Er zolle, sagt Schneiderhan, bis heute der Gesamtleistung Respekt. Was wir geschafft und durchgehalten haben, andere Nationen sind sang- und klanglos herausgegangen. „Militärisch gesprochen können wir nicht diejenigen sein, die am Ende das Licht allein ausmachen. Das muss ein abgestimmter Prozess sein. Gemeinsam rein und gemeinsam raus, ist ein gängiger Slogan, der so ja nicht mehr stimmt und auch zu einfach ist. Intelligent und operativ wie auch strategisch umsichtig muss abgezogen werden, das ist der Punkt.“
Und dann ist da zum Schluss noch die Sache mit dem Krieg, Karl-Theodor zu Guttenberg (CSU), der letzte Verteidigungsminister unter dem Wolfgang Schneiderhan als Generalinspekteur kurz diente, hat den Begriff in diesem Einsatz in Afghanistan eingeführt, als die Bundeswehr um drei weitere deutsche Gefallene nach dem Karfreitagsgefecht bei Kundus im April 2010 trauern musste. „Juristisch stimmt das zwar nicht“, räumte auch Guttenberg ein, „umgangssprachlich schon“. Die selbsternannten Gotteskrieger der Taliban-Terrortruppen hätten es gerne gesehen, wenn wir sie in jeder Hinsicht als ebenbürtige Gegner anerkannt hätten.
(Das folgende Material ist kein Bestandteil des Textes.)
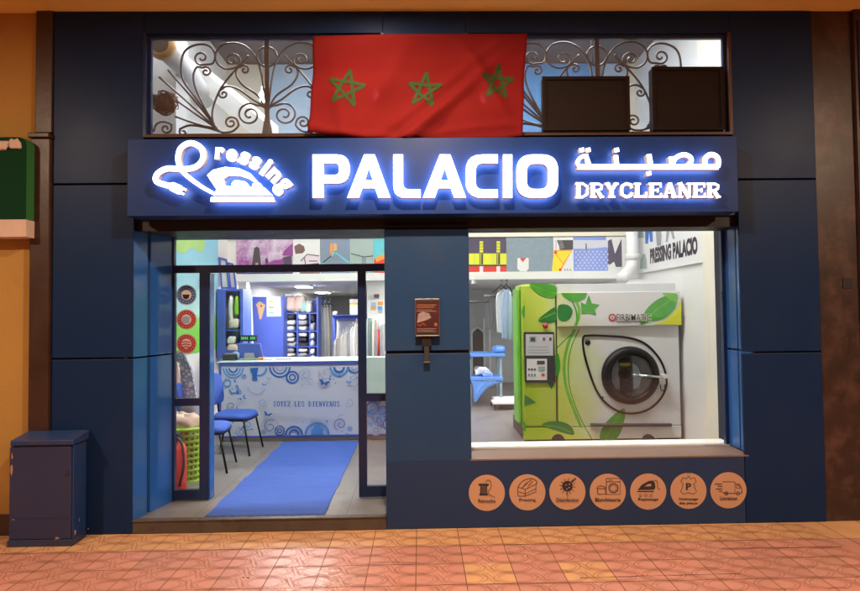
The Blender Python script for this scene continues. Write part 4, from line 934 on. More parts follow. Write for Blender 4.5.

Das wollten wir gerade nicht. Das sind Terroristen und Mörder, keine Kombattanten. Und ich bleibe dabei: Es ist ein nicht internationaler bewaffneter Konflikt, in dem unsere Soldaten zum Einsatz kommen, Einsatz ist der richtige Begriff. Ich verstehe aber sehr wohl, dass diejenigen, die in diesem Einsatz in Gefechte und Kampfhandlungen in Lebensgefahr gerieten, dies wie ‚Krieg’ empfinden“, erklärt der General seine Sicht der Dinge.